Bin tiene una nueva novia, quien le transmite con crueldad que él ya no quiere verla. “Las relaciones y los sentimientos cambian, es natural. La gente necesita cuidarse a sí misma. Necesitan tomar el control de sus propias emociones”, le dice a Qiao, tan rota que ya no teme romperse más. Porque eso ya no es posible. Salvo en una película de Jia Zhang-Ke, donde el dolor parece no tener fondo. Obsesionada por ese amor que la encerró por cinco años, Qiao le tiende una trampa a Bin para recuperarlo. En una de las escenas más desgarradoras de la película, Bin toma la mano izquierda de Qiao, la mira, la acaricia y pronuncia “Con esta mano me salvaste la vida”. “No soy zurda, ¿no lo recuerdas?”. Como si fuera un minero, el director escarba cada vez más en la profundidad de un cuerpo herido.

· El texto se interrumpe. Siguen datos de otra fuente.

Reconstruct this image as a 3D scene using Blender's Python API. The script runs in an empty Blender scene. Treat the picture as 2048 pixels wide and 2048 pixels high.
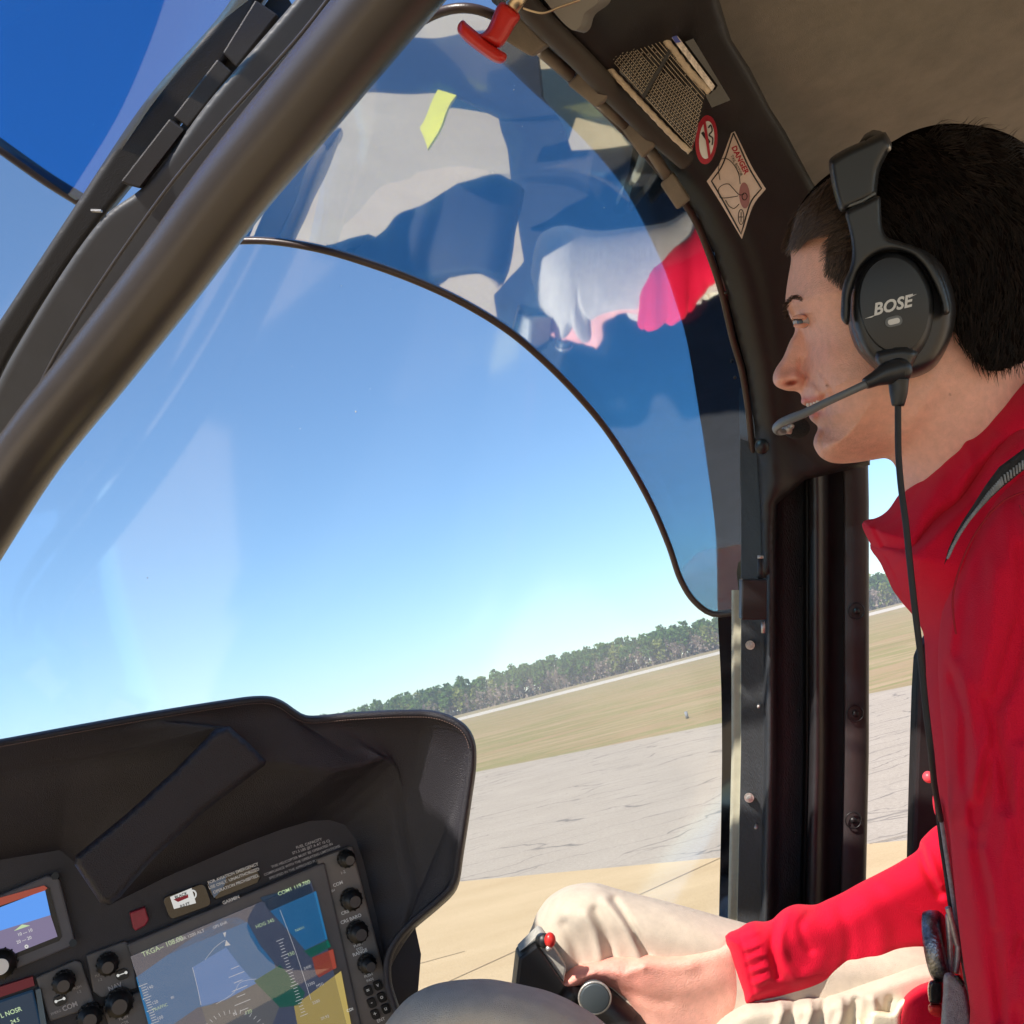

Al igual que en tantos relatos de Jia Zhang-Ke, Esa mujer nos pasea por ciudades y recovecos a través de toda clase de medios de transporte: colectivos, trenes, barcos. Pero sin importar las distancias que recorren, Qiao no se separa de Bin, por más que él sea parte de otro mundo, y de otra familia. En Esa mujer también hay espacio para hablar de extraterrestres. En una noche estrellada, Qiao ve un objeto volador no identificado. Porque en el cine de Jia Zhang-Ke es más posible ver un ovni atravesando el cielo que ser correspondido en el amor. Es en ese punto donde Esa mujer no es una película sobre milagros, como anunciaba el conductor del show circense. Es un relato sobre la espera de uno de ellos: que Bin la quiera a Qiao como ella lo ama a él.